A Lady of Letters
Jacqueline Moore Svaren 50
November 20, 2021, in Seattle, Washington.
A leading figure in the revival of the art of calligraphy, Jaki spearheaded a national renaissance of the art form, putting Portland on the map as one of its centers along with England and Germany.
She began her notable career as a student of Prof. Lloyd Reynolds [English and art 1929–69], with whom she studied for seven years and whom she credited with changing her life. Jaki’s calligraphic works were exhibited throughout the United States and Europe, and her popular caligraphy manual, Written Letters, was reissued this year by Reed.
“Calligraphy is ‘everyman’s art,’” she proclaimed, “a beautiful thing that anyone who wants to work at, can do. It elevates writing, an ordinary, everyday thing, to the realm of art.”
Calligraphy had almost been forgotten as an art form when, in the early years of the 20th century, Edward Johnston rediscovered the square-tipped pen. Since the humanist revival of the 15th century, the handwriting world had fallen into what Jaki called “the quagmire of copperplate.” For hundreds of years almost all writing was executed with the pointed steel pen, which emerged in response to the printing styles of copperplate engraving.

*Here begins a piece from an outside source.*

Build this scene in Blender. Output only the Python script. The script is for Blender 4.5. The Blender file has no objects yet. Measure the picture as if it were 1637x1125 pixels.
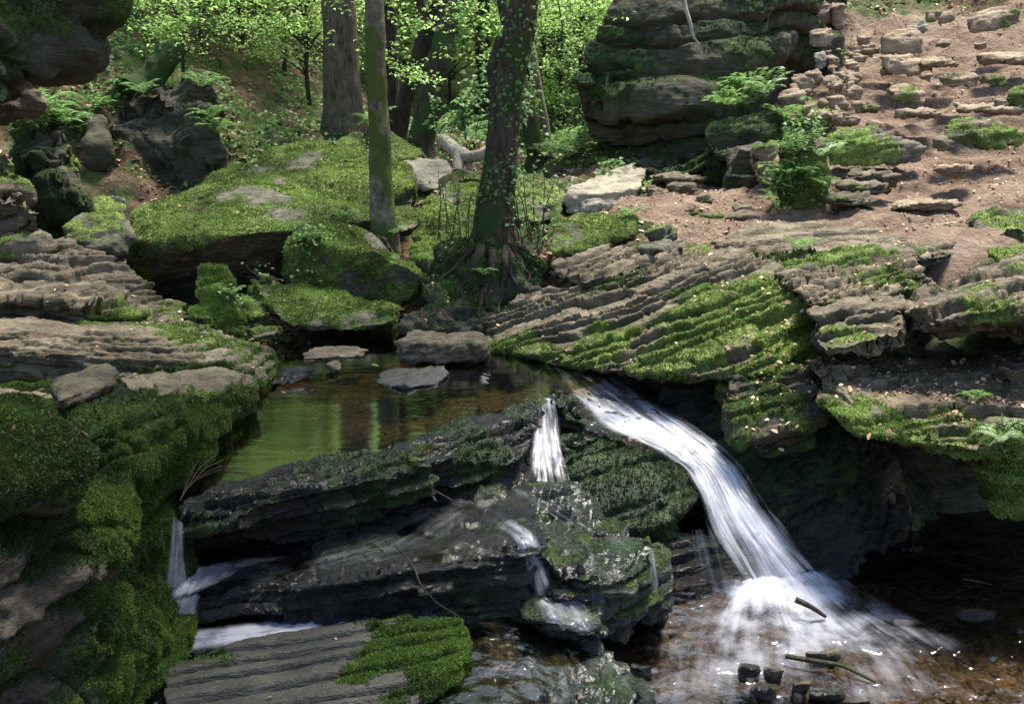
import bpy, bmesh, math, random
import numpy as np
from mathutils import Vector
random.seed(7); RNG = np.random.default_rng(11)
C = bpy.context.scene.collection
R = math.radians
F = 1455.0; PITCH = R(12.87); CAMZ = 2.1
CP, SP = math.cos(PITCH), math.sin(PITCH)
def ray(px, py):
    u = (px-818.5)/F; v = -(py-562.5)/F
    return (u, CP + v*SP, -SP + v*CP)
def P(px, py, Y):
    d = ray(px, py); k = Y/d[1]
    return (d[0]*k, Y, CAMZ + d[2]*k)
def G(px, py, z):
    d = ray(px, py); k = (z-CAMZ)/d[2]
    return (d[0]*k, d[1]*k, z)
def off(p, dx=0, dy=0, dz=0): return (p[0]+dx, p[1]+dy, p[2]+dz)
def nrm(v):
    v = np.array(v, float); return v/np.linalg.norm(v)
# ---------- numpy noise ----------
TN = 64
TAB = RNG.random((TN, TN, TN)).astype(np.float32)*2-1
def vnoise(p):
    i = np.floor(p); f = (p-i).astype(np.float32); i = i.astype(np.int64) % TN; j = (i+1) % TN
    f = f*f*f*(f*(f*6-15)+10)
    x0, y0, z0 = i[:,0], i[:,1], i[:,2]; x1, y1, z1 = j[:,0], j[:,1], j[:,2]
    fx, fy, fz = f[:,0], f[:,1], f[:,2]
    def L(a, b, t): return a+(b-a)*t
    a = L(L(TAB[x0,y0,z0], TAB[x1,y0,z0], fx), L(TAB[x0,y1,z0], TAB[x1,y1,z0], fx), fy)
    b = L(L(TAB[x0,y0,z1], TAB[x1,y0,z1], fx), L(TAB[x0,y1,z1], TAB[x1,y1,z1], fx), fy)
    return L(a, b, fz)
ROT = np.array([[0.36,0.48,-0.8],[-0.8,0.6,0.0],[0.48,0.64,0.6]])
def fbm(p, oct=4, lac=2.03, gain=.5, seed=0):
    q = p @ ROT.T + seed*7.31; a = 1.0; s = 0; n = 0
    for k in range(oct):
        s = s + a*vnoise(q); n += a; a *= gain; q = (q*lac) @ ROT.T + 3.7
    return s/n*1.6
def sst(x, a, b):
    t = np.clip((x-a)/(b-a), 0, 1); return t*t*(3-2*t)
# ---------- mesh / object helpers ----------
def np_mesh(name, V, Fc, attrs=None, smooth=True):
    V = np.asarray(V, np.float32); Fc = np.asarray(Fc, np.int32); n, k = Fc.shape
    me = bpy.data.meshes.new(name)
    me.vertices.add(len(V)); me.vertices.foreach_set('co', V.ravel())
    me.loops.add(n*k); me.loops.foreach_set('vertex_index', Fc.ravel())
    me.polygons.add(n); me.polygons.foreach_set('loop_start', np.arange(0, n*k, k, dtype=np.int32))
    me.polygons.foreach_set('use_smooth', np.full(n, smooth))
    me.update(calc_edges=True)
    for a, v in (attrs or {}).items():
        t = me.attributes.new(a, 'FLOAT', 'POINT'); t.data.foreach_set('value', np.asarray(v, np.float32))
    return me
def tag(o, label=None, cat=None, group=None, kind=None):
    if label: o['label'] = label
    if cat: o['category'] = cat
    if group: o['group'] = group
    if kind: o['kind'] = kind
    return o
def put(name, me, mat=None, parent=None, origin=None):
    """link a mesh (world coordinates) as an object whose origin is its base; a child keeps its parent's frame"""
    o = bpy.data.objects.new(name, me); C.objects.link(o)
    if mat and not me.materials: me.materials.append(mat)
    if parent is not None:
        o.parent = parent
        org = np.array(parent['_o'])
    else:
        n = len(me.vertices); co = np.empty(n*3, np.float32); me.vertices.foreach_get('co', co); co = co.reshape(-1, 3)
        org = np.array(origin) if origin is not None else np.array([(co[:,0].min()+co[:,0].max())/2, (co[:,1].min()+co[:,1].max())/2, co[:,2].min()])
        o.location = org; o['_o'] = [float(x) for x in org]
    n = len(me.vertices); co = np.empty(n*3, np.float32); me.vertices.foreach_get('co', co); co = co.reshape(-1, 3)
    me.vertices.foreach_set('co', (co-org).astype(np.float32).ravel()); me.update()
    return o
def empty(name, loc):
    o = bpy.data.objects.new(name, None); C.objects.link(o); o.location = loc; o['_o'] = [float(x) for x in loc]
    o.empty_display_size = .2
    return o
def get_co(me):
    n = len(me.vertices); co = np.empty(n*3, np.float32); me.vertices.foreach_get('co', co)
    return co.reshape(-1, 3).astype(np.float64)
def get_no(me):
    n = len(me.vertices); co = np.empty(n*3, np.float32); me.vertex_normals.foreach_get('vector', co)
    return co.reshape(-1, 3).astype(np.float64)
def leafcloud(pos, nor, size, aspect=.6, rnd=.5, up=None, shape='diamond', bend=.15):
    """one bent leaf (two quads) per position, lying roughly across nor"""
    n = len(pos); pos = np.asarray(pos, float); nor = np.asarray(nor, float)
    nn = nor + RNG.normal(0, rnd, (n, 3)); nn /= np.linalg.norm(nn, axis=1)[:,None]+1e-9
    t = RNG.normal(0, 1, (n, 3)) if up is None else np.asarray(up)+RNG.normal(0, .25, (n, 3))
    t -= nn*(t*nn).sum(1)[:,None]; t /= np.linalg.norm(t, axis=1)[:,None]+1e-9
    b = np.cross(nn, t)
    s = (np.asarray(size)*(0.65+.7*RNG.random(n)))[:,None]; w = s*aspect*.5
    a0 = pos-t*s*.5; a1 = pos+t*s*.5-nn*s*bend
    if shape == 'oval':
        w2 = w*.92; c1 = pos-t*s*.2; c2 = pos+t*s*.22-nn*s*bend*.4
        V = np.stack([a0, c1-b*w2+nn*s*bend*.5, c2-b*w2*.85+nn*s*bend*.2, a1, c2+b*w2*.85+nn*s*bend*.35, c1+b*w2+nn*s*bend*.3, pos], 1).reshape(-1, 3)
        base = np.arange(n)[:,None]*7
        Fc = np.concatenate([base+np.array([[i, (i+1) % 6, 6]]) for i in range(6)], 0)
        return V, Fc, np.repeat(RNG.random(n), 7)
    m = pos+nn*s*bend*.6; l = m-b*w+nn*s*bend*.5+t*s*.03; r = m+b*w+nn*s*bend*.5-t*s*.03
    V = np.stack([a0, l, a1, r], 1).reshape(-1, 3)
    base = np.arange(n)[:,None]*4
    Fc = np.concatenate([base+np.array([[0,3,1]]), base+np.array([[1,3,2]])], 0)
    rv = np.repeat(RNG.random(n), 4)
    return V, Fc, rv
def tufts(pos, nor, h, w, k=3, droop=0.0):
    """moss / grass blades: k thin triangles per position"""
    n = len(pos)*k; pos = np.repeat(pos, k, 0)+RNG.normal(0, 1, (n, 3))*np.repeat(np.broadcast_to(w, (len(pos),)), k)[:,None]*.8
    nor = np.repeat(nor, k, 0); hh = np.repeat(np.broadcast_to(h, (len(pos)//k,)), k)
    ww = np.repeat(np.broadcast_to(w, (len(pos)//k,)), k)
    d = nor + RNG.normal(0, .6, (n, 3)); d[:,2] += .15-droop; d /= np.linalg.norm(d, axis=1)[:,None]
    s = np.cross(d, RNG.normal(0, 1, (n, 3))); s /= np.linalg.norm(s, axis=1)[:,None]+1e-9
    hh = (hh*(.5+RNG.random(n)))[:,None]; ww = (ww*(.6+.8*RNG.random(n)))[:,None]
    V = np.stack([pos-s*ww-d*.2*hh, pos+s*ww-d*.2*hh, pos+d*hh], 1).reshape(-1, 3)
    Fc = np.arange(n*3).reshape(-1, 3)
    return V, Fc, np.repeat(RNG.random(n), 3)
def sample_faces(co, tri, dens, wt=None):
    """random surface points: dens per m2, weighted per vertex by wt. returns pos, normal, index"""
    a, b, c = co[tri[:,0]], co[tri[:,1]], co[tri[:,2]]
    cr = np.cross(b-a, c-a); ar = np.linalg.norm(cr, axis=1)/2; w = ar*dens
    if wt is not None: w = w*wt[tri].mean(1)
    n = RNG.poisson(w); idx = np.repeat(np.arange(len(tri)), n)
    r1 = np.sqrt(RNG.random(len(idx))); r2 = RNG.random(len(idx))
    p = a[idx]*(1-r1)[:,None]+b[idx]*(r1*(1-r2))[:,None]+c[idx]*(r1*r2)[:,None]
    nn = cr[idx]/(np.linalg.norm(cr[idx], axis=1)[:,None]+1e-12)
    return p, nn, idx
# ---------- materials ----------
def newmat(name):
    m = bpy.data.materials.new(name); m.use_nodes = True
    nt = m.node_tree; nt.nodes.clear()
    return m, nt, nt.nodes, nt.links
def N(ns, t, **k):
    n = ns.new(t)
    for a, v in k.items(): setattr(n, a, v)
    return n
def ramp(ns, stops):
    r = ns.new('ShaderNodeValToRGB'); e = r.color_ramp.elements
    while len(e) < len(stops): e.new(.5)
    for i, (p, c) in enumerate(stops):
        e[i].position = p; e[i].color = (*c, 1) if len(c) == 3 else c
    return r
def noise(ns, ls, vec, scale, detail=6, rough=.6):
    n = ns.new('ShaderNodeTexNoise'); n.inputs['Scale'].default_value = scale
    n.inputs['Detail'].default_value = detail; n.inputs['Roughness'].default_value = rough
    ls.new(vec, n.inputs['Vector']); return n.outputs['Fac']
def mathn(ns, ls, op, a, b=None, c=None, clamp=False):
    n = ns.new('ShaderNodeMath'); n.operation = op; n.use_clamp = clamp
    for i, x in enumerate((a, b, c)):
        if x is None: continue
        if isinstance(x, (int, float)): n.inputs[i].default_value = x
        else: ls.new(x, n.inputs[i])
    return n.outputs[0]
def mixc(ns, ls, f, a, b):
    n = ns.new('ShaderNodeMix'); n.data_type = 'RGBA'
    for s, x in ((n.inputs[0], f), (n.inputs[6], a), (n.inputs[7], b)):
        if isinstance(x, tuple): s.default_value = (*x, 1)
        elif isinstance(x, (int, float)): s.default_value = x
        else: ls.new(x, s)
    return n.outputs[2]
def stretch(ns, ls, vec, s, rot=(0,0,0)):
    m = ns.new('ShaderNodeMapping'); m.inputs['Scale'].default_value = s; m.inputs['Rotation'].default_value = rot
    ls.new(vec, m.inputs['Vector']); return m.outputs[0]
def bump(ns, ls, h, dist, st=1.0, prev=None):
    b = ns.new('ShaderNodeBump'); b.inputs['Distance'].default_value = dist; b.inputs['Strength'].default_value = st
    ls.new(h, b.inputs['Height'])
    if prev is not None: ls.new(prev, b.inputs['Normal'])
    return b.outputs[0]
def rock_mat(name, cols, rough, mossc, rough2=.95, glit=.18, beddir=(0,.2,0), spec=.35, bscale=1.0, algae=None):
    m, nt, ns, ls = newmat(name)
    geo = N(ns, 'ShaderNodeNewGeometry').outputs['Position']
    bed = stretch(ns, ls, geo, (1.2, 1.2, 9), beddir)
    n1 = noise(ns, ls, geo, 3.2, 8, .62); n2 = noise(ns, ls, bed, 4, 8, .65); n3 = noise(ns, ls, geo, 38, 6, .7)
    f = mathn(ns, ls, 'ADD', mathn(ns, ls, 'MULTIPLY', n1, .45), mathn(ns, ls, 'MULTIPLY', n2, .35))
    f = mathn(ns, ls, 'ADD', f, mathn(ns, ls, 'MULTIPLY', n3, .25))
    cr = ramp(ns, [(.38, cols[0]), (.47, cols[1]), (.56, cols[2]), (.68, cols[3])]); ls.new(f, cr.inputs[0])
    base = cr.outputs[0]
    if algae:
        an = noise(ns, ls, geo, 2.3, 5, .6); ar = ramp(ns, [(.5, (0,0,0)), (.62, (1,1,1))]); ls.new(an, ar.inputs[0])
        base = mixc(ns, ls, mathn(ns, ls, 'MULTIPLY', ar.outputs[0], .75), base, algae)
    at = N(ns, 'ShaderNodeAttribute', attribute_name='moss').outputs['Fac']
    n4 = noise(ns, ls, geo, 60, 5, .75); n5 = noise(ns, ls, geo, 9, 6, .7); n6 = noise(ns, ls, geo, 1.6, 4, .6)
    mm = mathn(ns, ls, 'ADD', at, mathn(ns, ls, 'MULTIPLY', mathn(ns, ls, 'SUBTRACT', n4, .5), .9))
    mm = mathn(ns, ls, 'ADD', mm, mathn(ns, ls, 'MULTIPLY', mathn(ns, ls, 'SUBTRACT', n5, .5), .8))
    mr = ramp(ns, [(.42, (0,0,0)), (.58, (1,1,1))]); ls.new(mm, mr.inputs[0])
    mc = mathn(ns, ls, 'ADD', mathn(ns, ls, 'MULTIPLY', n5, .5), mathn(ns, ls, 'MULTIPLY', n6, .5))
    mcr = ramp(ns, [(.40, mossc[0]), (.5, mossc[1]), (.60, mossc[2])]); ls.new(mc, mcr.inputs[0])
    col = mixc(ns, ls, mr.outputs[0], base, mcr.outputs[0])
    b = N(ns, 'ShaderNodeBsdfPrincipled'); ls.new(col, b.inputs['Base Color'])
    rn = mathn(ns, ls, 'ADD', rough, mathn(ns, ls, 'MULTIPLY', n3, .2))
    rr = ns.new('ShaderNodeMix'); ls.new(mr.outputs[0], rr.inputs[0]); ls.new(rn, rr.inputs[2]); rr.inputs[3].default_value = rough2
    ls.new(rr.outputs[0], b.inputs['Roughness']); b.inputs['Specular IOR Level'].default_value = spec
    rk = noise(ns, ls, geo, 120, 4, .7)
    h = mathn(ns, ls, 'ADD', mathn(ns, ls, 'MULTIPLY', n2, 1.0), mathn(ns, ls, 'MULTIPLY', n3, .5))
    h = mathn(ns, ls, 'ADD', h, mathn(ns, ls, 'MULTIPLY', rk, glit))
    h = mathn(ns, ls, 'ADD', h, mathn(ns, ls, 'MULTIPLY', mathn(ns, ls, 'MULTIPLY', n4, mr.outputs[0]), .8))
    ls.new(bump(ns, ls, h, .028*bscale, .9), b.inputs['Normal'])
    o = N(ns, 'ShaderNodeOutputMaterial'); ls.new(b.outputs[0], o.inputs[0])
    return m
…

Reynolds’s calligraphy class was one of the most popular electives of its day, spurring a calligraphy revival that directly impacted such diverse communities as the San Francisco Beat poets, including Gary Snyder ’51, Philip Whalen ’51, and Lew Welch ’50, and designers and developers of digital type, including Sumner Stone ’67, and Chuck Bigelow.
Jaki became one of Reynolds’s foremost students. Recalling his influence, she said “The calligraphy got students to come to the class. Then Reynolds took off, talking about the whole of the human condition. It certainly wasn’t the letterforms that kept us entranced. As he made so clear, when you raise a daily activity to the level of art, you begin to look differently at the other seemingly simple aspects of your life. Lloyd Reynolds was trying to open us up to the miracle.”
She finished her bachelor’s and master’s degrees at the University of Oregon, and began teaching calligraphy and italic handwriting at Grant High School in 1957—in those days, Portland high school students were required to learn both. After five years at Grant, she moved to Portland State University, where she taught lettering and basic design. She spent most of her career teaching at Portland Community College, where she created its lettering program in the late ’60s.
“Getting into calligraphy is like stepping into the narrow end of a funnel,” she said. “As you go further the medium keeps getting bigger and bigger.”
While working full time as an instructor at PCC, and the busy mother of four, Jaki decided to write a calligraphy manual. She hoped it would enable her students to understand the Western letterforms. In the grand tradition of the scribes of antiquity, it would be done entirely by hand. For two years, Jaki worked nights and weekends to complete the project. Written Letters illustrates 33 different alphabets and provides detailed instructions for writing each letter. It became one of the most popular calligraphy books in America, influencing countless students throughout North America and the world. Jaki also wrote Lojor’s Letters, a space-age story about a boy and a gnome learning italic handwriting.
She retired from PCC in the ’90s, but continued to correspond with and mentor students far and wide until her death.
Jaki curated numerous exhibits of work by Portland calligraphers, founded and hosted calligraphy retreats at Menucha Retreat and Conference Center in the Columbia Gorge, and taught workshops around the nation. She was president of the Western American Branch of the Society for Italic Handwriting. She and her husband, sculptor and fellow PCC teacher Russell Svaren, collaborated on mixed-media projects and exhibited their work around Oregon.
“There are only two bequests we need to give our children: one is roots, and the other is wings,” Jaki said in a 2019 interview. She passed along both to her four children, Lynn Robert Carter, Jo Ann Byers, Eric Svaren, and Kelly Van Hee, who survive her.